Por supuesto, la distancia entre ese baile espontáneo, gozoso y torpe de la infancia, y la pirueta aérea o la vigorosa corporeidad del bailarín profesional, es enorme: la mayoría de nosotros habitamos, o más bien bailamos en la vasta zona gris que existe entre estos dos extremos. Pero crecer en esta sociedad que tantos problemas tiene con el cuerpo, hace que muchos graviten hacia la inmovilidad, por vergüenza, miedo o desinterés. Algunos adolescentes han resuelto las cosas de forma llana y un poco brutal; en el mosh pit no se baila, uno se estrella con el vecino de la manera menos ceremoniosa posible y mientras se conserven los dientes le puede seguir. Las complejas coreografías del danzón o el tango serán para los arrojados y para quienes no temen hacer el ridículo equivocándose.
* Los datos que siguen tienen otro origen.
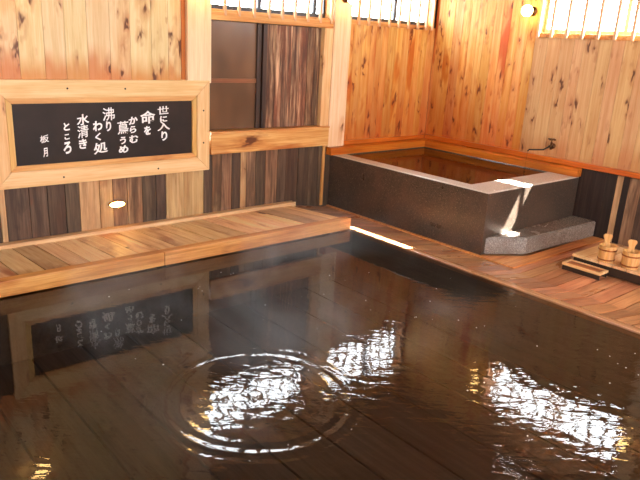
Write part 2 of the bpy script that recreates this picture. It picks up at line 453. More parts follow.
for a in ((XN-.15, SX0, YN-.15, YA+.15), (SX1, XB+.15, YN-.15, YA+.15), (SX0, SX1, YN-.15, SY0), (SX0, SX1, SY1, YA+.15)):
    box(bm, *a, ZT+.02, ZT+.08)
for y in (-1.3, .6, 2.5, 4.4): box(bm, XN, XB, y-.06, y+.06, ZT-.14, ZT-.001, .005)
struct('ceiling', bm, M['ceiling'])
# unseen slabs added outside the right wall to trim the sun beam
bm = bmesh.new()
box(bm, XB+.16, XB+1.5, YN, 2.10, 3.28, 3.34)
box(bm, XB+.16, 6.885, 2.10, YA+.9, 3.28, 3.34)
box(bm, XB+.16, XB+1.5, 3.86, YA+.9, 3.345, 3.40)
struct('sun_blocker', bm, M['ceiling'], 'unseen slabs added outside to trim the sun')

# floor to the right of the pool (falls slightly away from the pool edge)
bm = bmesh.new()
y = -2.5
fr = random.Random(11)
def fz(x): return .066 - .066*min(1, max(0, (x-4.17)/.40))
while y < YA:
    w = fr.uniform(.10, .14); e = min(y+w, YA)
    a, b = y+.005, e-.005
    cuts = [(4.17, 4.57), (4.57, XB)]
    pts = [(4.168, fz(4.17)), (4.57, 0), (XB, 0), (XB, -.05), (4.57, -.05), (4.168, -.05)]
    A = [bm.verts.new((p[0], a, p[1])) for p in pts]; B = [bm.verts.new((p[0], b, p[1])) for p in pts]
    fs = [bm.faces.new(A), bm.faces.new(list(reversed(B)))]
    for i in range(6): fs.append(bm.faces.new([A[i], B[i], B[(i+1) % 6], A[(i+1) % 6]]))
    bmesh.ops.recalc_face_normals(bm, faces=fs)
    y = e
PX0, PY0 = .15, .35      # near corner of the pool
box(bm, 4.17, XB, YN, YA, -.30, -.055)
box(bm, XN, 4.165, 4.18, YA, -.30, 0)
box(bm, 4.092, 4.165, 4.180, YA, .002, .066, .003)
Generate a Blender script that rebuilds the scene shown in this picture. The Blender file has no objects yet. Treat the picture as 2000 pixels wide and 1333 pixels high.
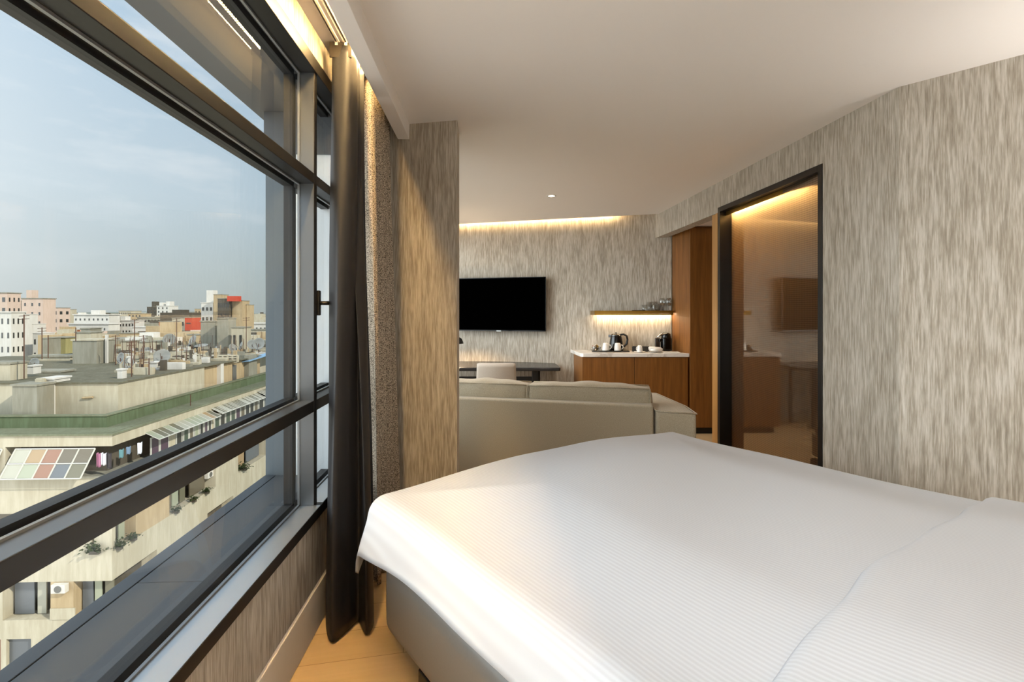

Por razones autobiográficas que resultarían aburridas de contar, yo jamás bailé en la adolescencia. Tampoco pude practicar ningún deporte, pero en cuanto pude, me lancé al ruedo con el entusiasmo de los neófitos. En la escuela de danza contemporánea de Farahilda Sevilla tuve la maestra más gentil del universo: la bailarina Rocío Flores, quien supo tenerme paciencia cuando el grupo se movía hacia la izquierda y yo, naturalmente, iba con rumbo desconocido. Pero que mis rótulas apuntaran hacia fuera mientras mis pies señalaban al frente fue un obstáculo invencible y me fui de la escuela. No me importó: me quedaban los misterios del mambo, del danzón, del merengue y de la danza árabe, mi favorita. Lo malo es que las ventanas del primer salón donde tomé clases de belly dance daban a la calle, y vivo cerca de la escuela. Los vecinos estuvieron de acuerdo en que parezco Vitola en El rey del barrio. Eso me desanimó, pero no tanto, pues tal vez pronto deje de bailar como Vitola y baile un poco más como Tin Tán.